»»

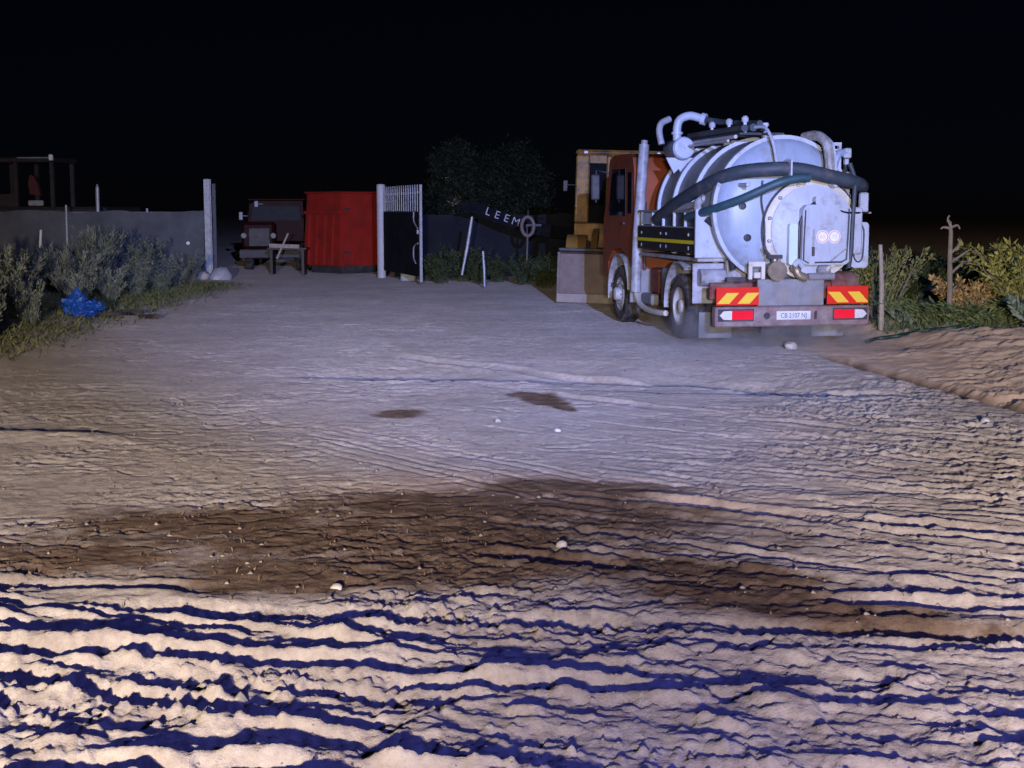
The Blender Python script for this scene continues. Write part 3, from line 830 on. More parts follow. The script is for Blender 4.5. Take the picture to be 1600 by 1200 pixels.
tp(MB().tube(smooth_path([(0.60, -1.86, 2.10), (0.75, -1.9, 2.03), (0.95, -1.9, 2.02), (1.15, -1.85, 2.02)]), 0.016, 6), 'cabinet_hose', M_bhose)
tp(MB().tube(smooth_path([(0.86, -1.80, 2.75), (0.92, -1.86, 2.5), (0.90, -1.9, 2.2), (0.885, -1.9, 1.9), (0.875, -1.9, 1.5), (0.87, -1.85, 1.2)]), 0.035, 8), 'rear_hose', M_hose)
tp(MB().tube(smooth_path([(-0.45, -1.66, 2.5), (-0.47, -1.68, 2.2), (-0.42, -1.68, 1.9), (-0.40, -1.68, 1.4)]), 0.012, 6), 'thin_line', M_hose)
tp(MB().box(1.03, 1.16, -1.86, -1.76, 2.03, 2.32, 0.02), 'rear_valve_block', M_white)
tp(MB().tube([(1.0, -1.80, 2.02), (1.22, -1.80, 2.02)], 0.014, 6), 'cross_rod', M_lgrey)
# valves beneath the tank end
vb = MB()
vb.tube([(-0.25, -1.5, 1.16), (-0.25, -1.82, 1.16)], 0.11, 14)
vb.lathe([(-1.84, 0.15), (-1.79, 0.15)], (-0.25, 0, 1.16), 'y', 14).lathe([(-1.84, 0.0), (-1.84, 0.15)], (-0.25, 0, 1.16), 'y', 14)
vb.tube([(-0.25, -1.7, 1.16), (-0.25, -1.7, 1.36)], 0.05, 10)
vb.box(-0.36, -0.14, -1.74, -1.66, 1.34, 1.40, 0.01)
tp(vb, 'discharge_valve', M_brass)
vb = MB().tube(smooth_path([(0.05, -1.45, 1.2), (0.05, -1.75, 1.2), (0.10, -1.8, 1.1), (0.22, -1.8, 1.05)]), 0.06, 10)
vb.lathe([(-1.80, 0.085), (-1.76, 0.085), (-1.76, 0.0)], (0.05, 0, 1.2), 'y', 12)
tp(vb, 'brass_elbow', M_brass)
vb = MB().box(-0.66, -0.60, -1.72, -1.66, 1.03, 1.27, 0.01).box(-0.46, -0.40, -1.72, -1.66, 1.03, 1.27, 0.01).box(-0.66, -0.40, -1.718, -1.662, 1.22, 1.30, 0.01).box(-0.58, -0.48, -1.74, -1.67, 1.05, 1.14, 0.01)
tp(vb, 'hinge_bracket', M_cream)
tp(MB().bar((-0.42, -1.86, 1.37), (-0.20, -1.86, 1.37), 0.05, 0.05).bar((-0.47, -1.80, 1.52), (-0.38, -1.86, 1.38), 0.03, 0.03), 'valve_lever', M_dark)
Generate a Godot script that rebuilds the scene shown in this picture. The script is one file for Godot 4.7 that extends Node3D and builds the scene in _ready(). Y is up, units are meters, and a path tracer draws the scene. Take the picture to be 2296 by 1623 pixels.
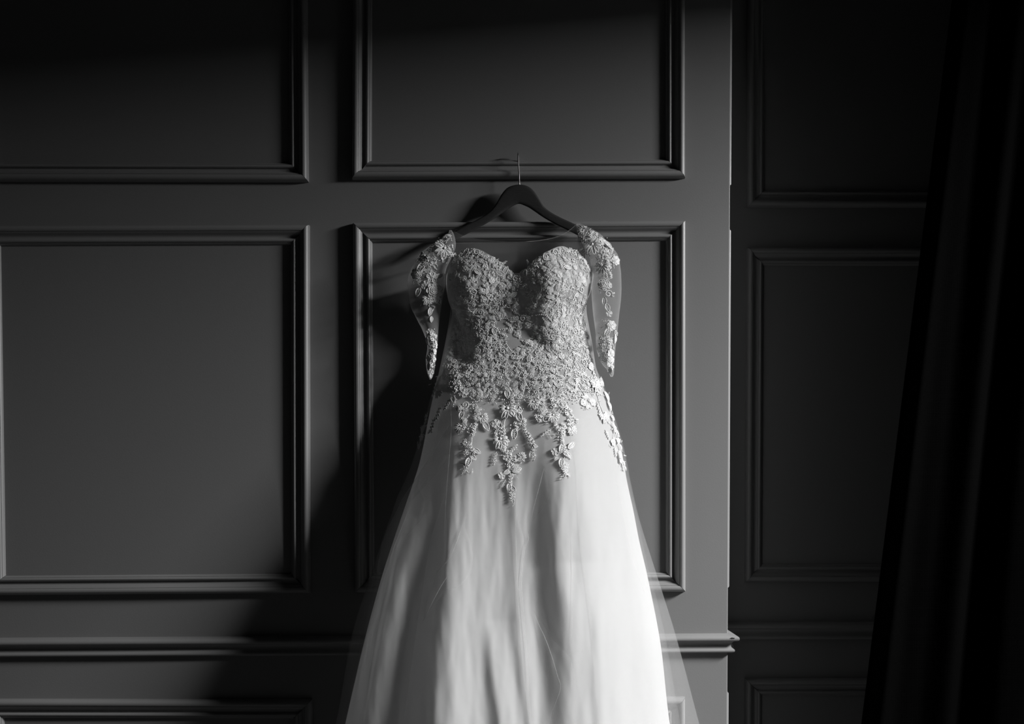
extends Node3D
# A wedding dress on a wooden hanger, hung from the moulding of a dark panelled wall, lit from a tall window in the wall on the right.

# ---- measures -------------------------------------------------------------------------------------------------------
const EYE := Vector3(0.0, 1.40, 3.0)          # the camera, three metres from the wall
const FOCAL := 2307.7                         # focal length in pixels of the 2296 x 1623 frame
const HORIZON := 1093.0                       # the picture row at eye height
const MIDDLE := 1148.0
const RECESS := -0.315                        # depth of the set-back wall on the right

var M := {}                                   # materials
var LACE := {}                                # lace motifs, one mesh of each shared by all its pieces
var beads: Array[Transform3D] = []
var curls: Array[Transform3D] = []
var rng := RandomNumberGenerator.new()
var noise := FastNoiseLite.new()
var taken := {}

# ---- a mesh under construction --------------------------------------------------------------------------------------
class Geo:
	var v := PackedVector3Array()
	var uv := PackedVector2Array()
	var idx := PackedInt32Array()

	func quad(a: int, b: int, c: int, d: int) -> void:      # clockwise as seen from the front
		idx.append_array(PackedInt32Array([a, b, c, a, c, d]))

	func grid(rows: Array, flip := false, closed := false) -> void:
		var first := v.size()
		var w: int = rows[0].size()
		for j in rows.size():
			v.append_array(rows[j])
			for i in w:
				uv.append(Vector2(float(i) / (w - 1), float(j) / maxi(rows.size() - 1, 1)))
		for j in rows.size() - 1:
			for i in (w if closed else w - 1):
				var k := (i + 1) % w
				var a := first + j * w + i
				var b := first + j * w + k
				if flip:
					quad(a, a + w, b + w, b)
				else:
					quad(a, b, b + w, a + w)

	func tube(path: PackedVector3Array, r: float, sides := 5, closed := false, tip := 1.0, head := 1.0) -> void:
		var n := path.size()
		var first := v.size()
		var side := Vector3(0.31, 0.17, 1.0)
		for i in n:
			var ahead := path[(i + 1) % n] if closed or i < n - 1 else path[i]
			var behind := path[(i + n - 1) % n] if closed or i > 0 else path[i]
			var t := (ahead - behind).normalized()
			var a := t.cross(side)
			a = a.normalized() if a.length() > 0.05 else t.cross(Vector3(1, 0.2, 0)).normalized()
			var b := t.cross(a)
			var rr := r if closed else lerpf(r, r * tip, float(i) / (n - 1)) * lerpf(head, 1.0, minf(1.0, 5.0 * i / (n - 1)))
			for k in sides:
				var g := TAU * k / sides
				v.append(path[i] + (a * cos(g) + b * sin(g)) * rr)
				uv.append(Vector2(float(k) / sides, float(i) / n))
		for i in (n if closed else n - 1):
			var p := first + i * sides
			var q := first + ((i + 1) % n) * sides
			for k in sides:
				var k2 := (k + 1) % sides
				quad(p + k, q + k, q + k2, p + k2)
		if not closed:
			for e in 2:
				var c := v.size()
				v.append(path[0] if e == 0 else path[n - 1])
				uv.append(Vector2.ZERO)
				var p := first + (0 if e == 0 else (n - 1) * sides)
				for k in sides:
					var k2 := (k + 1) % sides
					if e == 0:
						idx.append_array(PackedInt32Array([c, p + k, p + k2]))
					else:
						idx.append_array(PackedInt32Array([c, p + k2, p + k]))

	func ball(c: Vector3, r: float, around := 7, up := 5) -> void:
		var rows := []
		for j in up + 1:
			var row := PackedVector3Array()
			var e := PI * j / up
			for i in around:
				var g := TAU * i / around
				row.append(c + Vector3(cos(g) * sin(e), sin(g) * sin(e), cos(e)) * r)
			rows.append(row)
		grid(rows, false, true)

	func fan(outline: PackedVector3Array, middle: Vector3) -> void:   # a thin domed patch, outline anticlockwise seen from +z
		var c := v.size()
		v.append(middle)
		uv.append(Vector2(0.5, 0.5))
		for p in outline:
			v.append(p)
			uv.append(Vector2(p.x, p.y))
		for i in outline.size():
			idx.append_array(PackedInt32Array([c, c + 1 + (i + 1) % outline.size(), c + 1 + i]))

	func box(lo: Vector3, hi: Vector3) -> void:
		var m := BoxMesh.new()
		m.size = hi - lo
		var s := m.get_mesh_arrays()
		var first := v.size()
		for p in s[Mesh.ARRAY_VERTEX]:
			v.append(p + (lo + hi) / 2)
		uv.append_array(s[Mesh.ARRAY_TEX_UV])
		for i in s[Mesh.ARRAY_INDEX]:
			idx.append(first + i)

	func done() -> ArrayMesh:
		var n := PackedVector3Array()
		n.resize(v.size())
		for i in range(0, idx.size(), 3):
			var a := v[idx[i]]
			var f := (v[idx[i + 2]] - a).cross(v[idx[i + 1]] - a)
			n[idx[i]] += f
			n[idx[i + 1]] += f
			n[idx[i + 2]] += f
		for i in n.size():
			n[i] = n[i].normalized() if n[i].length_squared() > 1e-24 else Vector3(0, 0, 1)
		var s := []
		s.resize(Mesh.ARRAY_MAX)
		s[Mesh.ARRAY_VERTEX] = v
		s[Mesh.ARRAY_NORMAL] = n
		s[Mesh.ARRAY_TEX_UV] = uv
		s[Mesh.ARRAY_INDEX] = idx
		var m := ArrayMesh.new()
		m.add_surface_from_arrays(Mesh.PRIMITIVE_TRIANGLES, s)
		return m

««

**Given instruction:** Transcribe the lines between the one holding "Generate a Godot" and the one holding "const RECESS := -0.315", inclusive, and leave out any pictures.

**Solution to this problem:**
Generate a Godot script that rebuilds the scene shown in this picture. The script is one file for Godot 4.7 that extends Node3D and builds the scene in _ready(). Y is up, units are meters, and a path tracer draws the scene. Take the picture to be 2296 by 1623 pixels.
extends Node3D
# A wedding dress on a wooden hanger, hung from the moulding of a dark panelled wall, lit from a tall window in the wall on the right.

# ---- measures -------------------------------------------------------------------------------------------------------
const EYE := Vector3(0.0, 1.40, 3.0)          # the camera, three metres from the wall
const FOCAL := 2307.7                         # focal length in pixels of the 2296 x 1623 frame
const HORIZON := 1093.0                       # the picture row at eye height
const MIDDLE := 1148.0
const RECESS := -0.315                        # depth of the set-back wall on the right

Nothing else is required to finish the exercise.